Topology of zero sets of polynomials with square discriminant

TL;DR

This paper shows that the set of zeros of polynomials with coefficients in a certain integer set is topologically similar whether or not the discriminant is a perfect square, highlighting a surprising insensitivity in their zero set topology.

Contribution

It proves that zeros of polynomials with coefficients in a fixed set can be approximated by zeros of polynomials with square discriminant, revealing topological invariance.

Findings

Zeros can be approximated arbitrarily closely by polynomials with square discriminant.

The topology of zero sets is unaffected by the discriminant being a square.

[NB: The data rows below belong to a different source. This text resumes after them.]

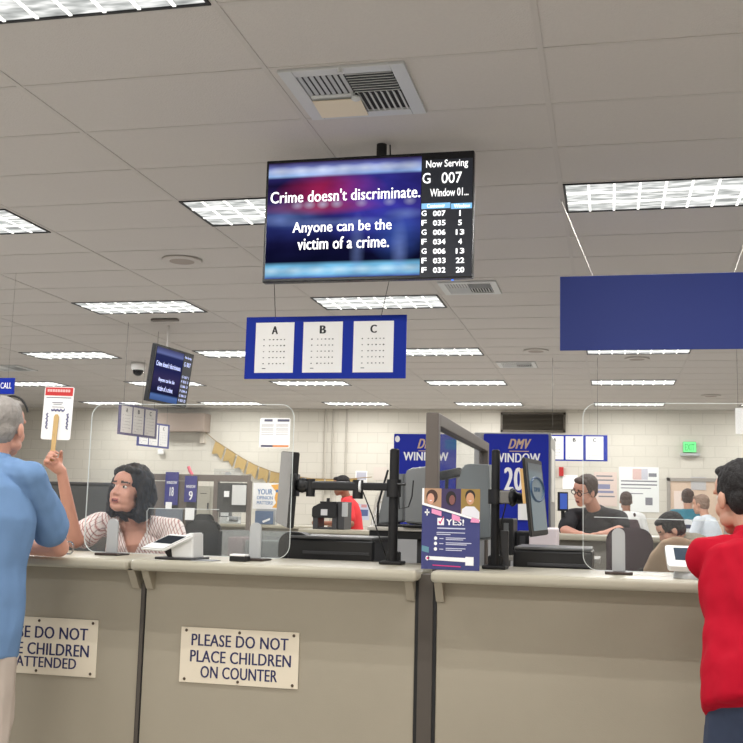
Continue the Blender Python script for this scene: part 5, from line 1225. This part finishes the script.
b.ell(T(-.02, .028, .104), (.062*s, .05*s, .024*s), R, 3); b.ell(T(.045, .03, .085), (.04*s, .045*s, .035*s), R, 3)
finish(remesh(b, .005, 2, .012, (26, 26, 14), 3.), 'hair', HBLK, t)
# --- man in black shirt at the far right counter
def far(name, label, J, *a, **k): return person(name, label, J, *a, **k)
CHAR = mat('black tee shirt', (34, 32, 36), .85); 
J = stand(0, 0, math.radians(180+8), 1.74); f, r = J['f'], J['r']
J['neck'] = P(595, 510, 4.62); J['head'] = P(585, 491, 4.46); J['pelvis'] = V((J['neck'].x+.05, 4.86, .93)); J['hR'] = basis(V((-.75, -.72, -.32)), Z, math.radians(-14))
J['shR'] = J['neck']+r*.19-Z*.06; J['shL'] = J['neck']-r*.2-Z*.065
J['elR'] = P(565, 530, 4.45); J['wrR'] = P(578, 534, 4.25); J['hdR'] = V((.8, -.5, 0)); J['hnR'] = V((0, 0, -1)); J['elL'] = P(622, 529, 4.5); J['wrL'] = P(604, 534, 4.28); J['hdL'] = V((-.8, -.4, 0)); J['hnL'] = V((0, 0, -1))
for q, sg in (('R', 1), ('L', -1)):
    J['hip'+q] = J['pelvis']+r*sg*.09-Z*.03; J['kn'+q] = V((J['pelvis'].x, J['pelvis'].y, .48))+r*sg*.1; J['an'+q] = V((J['pelvis'].x, J['pelvis'].y, .09))+r*sg*.11
t = far('person', 'man in a black tee shirt leaning on the far counter with head turned down', J, CHAR, mat('dark trousers', (40, 40, 46), .8), hair_short(HBRN, amp=.004), SKINR, .008, .8, .12, girth=1.15)
c, R = J['head'], J['hR']; T = lambda x, y, z: c+R @ V((x, y, z))
b = MB()
for k in (-1, 1): b.tube([T(k*.033+.024*math.cos(a), .096, .01+.018*math.sin(a)) for a in [2*math.pi*q/14 for q in range(15)]], .0035, 6); b.tube([T(k*.056, .094, .014), T(k*.083, .0, .016)], .003, 6)
b.tube([T(-.01, .098, .014), T(.01, .098, .014)], .003, 6).build('glasses', BLACK, t)
# --- white shirt with backpack, at the wall poster
p0 = P(627, 520, 9.8); J = stand(p0.x, 9.8, math.radians(-6), 1.66, .1)
t = far('person', 'man in a white shirt with dark backpack facing the large wall poster', J, WHITE, mat('dark trousers', (40, 40, 46), .8), hair_short(HBRN), SKIN2, .01, .7)
J_n, f, r = J['neck'], J['f'], J['r']
b = MB().loft([(J_n-Z*.42-f*.17, .15, .07), (J_n-Z*.2-f*.19, .16, .085), (J_n-Z*.08-f*.16, .12, .06)], r, f, 24, p=3.)
bk = finish(remesh(b, .012, 2), 'backpack', mat('dark plum pack', (62, 46, 50), .8), None); tag(bk, 'dark plum backpack worn over the white shirt', 'backpack')
for sg in (-1, 1): link('strap', MB().tube([J_n+r*sg*.09-Z*.03-f*.13, J_n+r*sg*.1+Z*.0, J_n+r*sg*.1-Z*.06+f*.13, J_n+r*sg*.12-Z*.25+f*.15], .016, 8).mesh('strap', [MATS['dark plum pack']], True), bk)
# --- teal shirt at the door
p0 = P(688, 520, 10.2); J = stand(p0.x, 10.2, math.radians(8), 1.70)
t = far('person', 'man in a teal tee shirt with round white back print before the tan door', J, mat('teal cloth', (38, 118, 138), .8), mat('dark trousers', (40, 40, 46), .8), hair_short(HBRN), SKIN, .01, .6)
pb = J['neck']-Z*.21-J['f']*.165; b = MB().prism([pb+J['r']*.095*math.cos(a)+Z*.095*math.sin(a) for a in [2*math.pi*k/20 for k in range(20)]], J['f']*.03); b.build('back_print', mat('washed white print', (222, 226, 226), .7), J['shirt'].parent)
b = MB().box(pb-J['f']*.003-Z*.0, (.1, .008, .05), None, .002); b.build('dark_print', mat('print navy', (52, 58, 84), .7), t)
# --- light shirt person
p0 = P(712, 520, 9.0); J = stand(p0.x, 9.0, math.radians(-60), 1.64, .16)
J['elL'] = J['shL']+V((-.08, -.02, -.24)); J['wrL'] = J['elL']+V((-.22, .02, .02))
t = far('person', 'person in a pale striped shirt partly hidden by the red polo man', J, mat('pale blue white shirt', (206, 214, 222), .8, noise_amt=.06, noise_scale=14), mat('dark trousers', (40, 40, 46), .8), hair_short(mat('light brown hair', (136, 112, 96), .6)), SKIN, .01, 1.5)
# --- seated clerk in tan
J = stand(0, 0, math.radians(-112), 1.62); f, r = J['f'], J['r']
J['neck'] = P(684, 541, 3.78); J['head'] = P(671, 531, 3.68); J['hR'] = basis(V((-.85, -.15, -.5))); J['pelvis'] = P(690, 594, 3.83)
J['shR'] = J['neck']+r*.16-Z*.06; J['shL'] = J['neck']-r*.17-Z*.05; 
for q, sg in (('R', 1), ('L', -1)):
    J['el'+q] = J['sh'+q]+f*.16-Z*.2; J['wr'+q] = J['el'+q]+f*.2-Z*.02
    J['hip'+q] = J['pelvis']+r*sg*.09; J['kn'+q] = J['pelvis']+r*sg*.1+f*.3-Z*.1; J['an'+q] = V((J['kn'+q].x, J['kn'+q].y, .09))
TANC = mat('tan cardigan', (150, 128, 104), .9, noise_amt=.08, noise_scale=20)
t = far('person', 'clerk with dark hair in a tan cardigan bent low behind the right barrier', J, TANC, mat('dark trousers', (40, 40, 46), .8), hair_short(HBLK, thick=1.1), SKIN, .008, 1.6, .14, girth=1.15)
n_ = J['neck']; b = MB().ell(n_+V((.03, 0, .0)), (.15, .14, .07)).ell(n_+V((.1, .02, -.04)), (.1, .13, .07)); finish(remesh(b, .01, 3, .008, (20, 20, 20)), 'shawl', mat('sage grey knit', (150, 146, 130), .9), t)
# long coat on the chair back beside the clerk
Yc_ = 2.3; pts = [P(643, 571, Yc_), P(652, 553, Yc_), P(662, 541, Yc_), P(676, 536, Yc_), P(690, 540, Yc_), P(694, 571, Yc_)]
b = MB().prism(pts, Yv*.12); b.span((P(645, 571, Yc_).x, Yc_, .55), (P(693, 571, Yc_).x, Yc_+.12, P(668, 569, Yc_).z)); tc_ = tag(finish(remesh(b, .014, 4, .012, (10, 10, 3)), 'draped_coat', TANC, None), 'tan coat draped over a chair back beside the white right tablet', 'coat')
t = thing('office_chair', 'chair hidden under the draped tan coat', 'chair', (tc_.location.x, Yc_+.3, 0))
cx = tc_.location.x
MB().span((cx-.17, Yc_+.125, .5), (cx+.17, Yc_+.16, 1.0), .01).build('backrest', CH, t); MB().span((cx-.2, Yc_+.16, .46), (cx+.2, Yc_+.6, .52), .015).build('seat', CH, t); MB().cyl((cx, Yc_+.38, .05), (cx, Yc_+.38, .46), .03).build('column', BLACK, t)
for k in range(5):
    a = 2*math.pi*k/5; MB().cyl((cx, Yc_+.38, .1), (cx+.27*math.cos(a), Yc_+.38+.27*math.sin(a), .02), .02, .018, 8).build('leg', BLACK, t)
# --- man in bright red behind the far counter
J = stand(0, 0, math.radians(-100), 1.7); f, r = J['f'], J['r']
J['neck'] = P(347, 498, 8.45); J['head'] = P(341, 486, 8.4); J['pelvis'] = V((J['neck'].x+.1, 8.5, .92)); J['hR'] = basis(V((-.95, -.1, -.15)))
J['shL'] = J['neck']-r*.17-Z*.06+V((.02, 0, 0)); J['shR'] = J['neck']+r*.17-Z*.06
J['elL'] = P(351, 524, 8.15); J['wrL'] = P(337, 526, 7.95); J['hdL'] = V((-1, -.2, 0)); J['hnL'] = V((0, 0, -1)); J['elR'] = J['shR']+V((-.1, .05, -.26)); J['wrR'] = J['elR']+V((-.22, -.05, .0))
for q, sg in (('R', 1), ('L', -1)):
    J['hip'+q] = J['pelvis']+r*sg*.09-Z*.03; J['kn'+q] = V((J['pelvis'].x, J['pelvis'].y, .48))+r*sg*.1; J['an'+q] = V((J['pelvis'].x, J['pelvis'].y, .09))+r*sg*.11
far('person', 'man in a bright red shirt at the far counter behind the black arm', J, mat('bright red cloth', (222, 52, 56), .8), mat('dark trousers', (40, 40, 46), .8), hair_short(HBLK), SKIN2, .009, .75, .14, girth=1.05)

# ------------------------------------------------------------------ world
w = bpy.data.worlds.new('world'); SC.world = w; w.use_nodes = True
w.node_tree.nodes['Background'].inputs[0].default_value = (.02, .02, .02, 1)
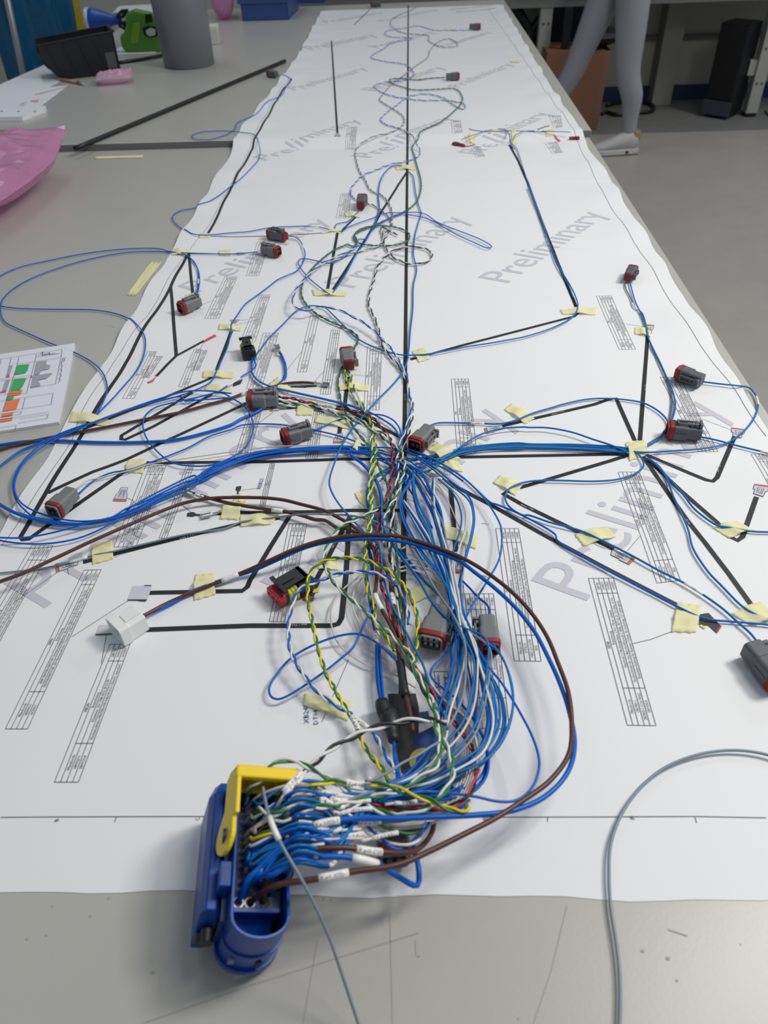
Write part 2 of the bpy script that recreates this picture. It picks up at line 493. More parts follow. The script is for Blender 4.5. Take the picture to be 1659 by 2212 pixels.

The result contrasts with the behavior of Galois groups of the polynomials.

Abstract

Let $\mathcal{N} \neq \{0\}$ be a fixed set of integers, closed under multiplication, closed under negation, or containing $\{\pm 1\}$. We prove that any zero of a polynomial in $\mathbf{Z}[X]$ whose coefficients lie in $\mathcal{N}$ can be approximated in $\mathbf{C}$ to arbitrary precision by a zero of a polynomial in $\mathbf{Z}[X]$ with square discriminant whose coefficients also lie in $\mathcal{N}$. Hence the topology of the closure in $\mathbf{C}$ of the set of zeros of all such polynomials is insensitive to the discriminant being a square, in contrast to the Galois groups of the polynomials.